Hi there. My name is Jeff Cope, aka The Rural Gamer.

I've been gaming, in one form or another since being introduced to Dungeons & Dragons in my freshmen year of high school way back in 1979. I played D&D for several years, dabbled in Gamma World and RuneQuest (the original & best Chaosium version, btw) and eventually found my way to GDW's Traveller. For any San Jose folks who may be reading this, back then I used to get all my gaming supplies at either The Game Table or D&J Hobbies in Campbell. The Game Table is, sadly, long gone...but I believe D&J is still around.

After awhile I grew tired of RPGs and moved into tabletop wargaming, but this wasn't until I had moved from San Jose, CA to Columbus, OH at the tail end of 1999.

After getting married and having a kid, I found I had little time for painting miniatures, and moved primarily into pre-painted games such as Heroclix and AT-43.

In September of 2007 I opened Alley Cat Games & Comics in Dublin, OH and, regrettably, had to close it up in October 2008. I'm proud of our 13 short months in business. Statistically, 80% of new businesses close in the first twelve months. So, I'm happy that we at least beat that statistic.

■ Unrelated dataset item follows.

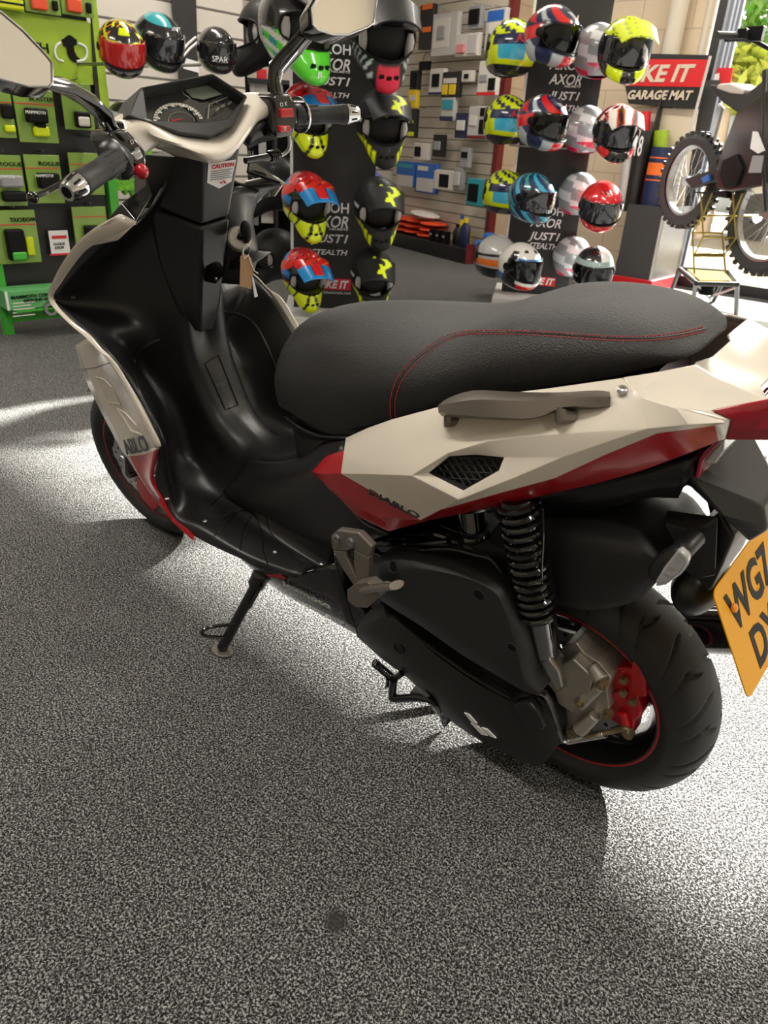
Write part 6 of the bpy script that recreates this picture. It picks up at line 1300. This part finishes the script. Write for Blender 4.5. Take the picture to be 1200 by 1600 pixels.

Two years ago we bought an 1890 farmhouse outside of Delaware, OH and have been slowly rennovating it. It became, as these things tend to do, a far larger job that we ever anticipated. This year we really embraced country life and are now raising chickens (some for eggs, some for eatin') and pigs.

Moving out to the rural parts of Central Ohio has been great. This city boy has been growing in appreciation for the land, and cultivating our own vegetables and animals. But, from the gaming perspective, it's put a bit of a crimp in things.

There is a gaming store in town called Hobby Central. They carry some games (mostly Heroclix and Warhammer with a smattering of a few other things) along with comics, model kits and trains. But, it's been a challenge to get games going there as the shop isn't online. So, it's difficult to find out when games are running.

So, part of the purpose of this blog is to chronicle my attempts to find and develop the gaming community in my area. But, there's also be gaming news, interviews, reviews and more.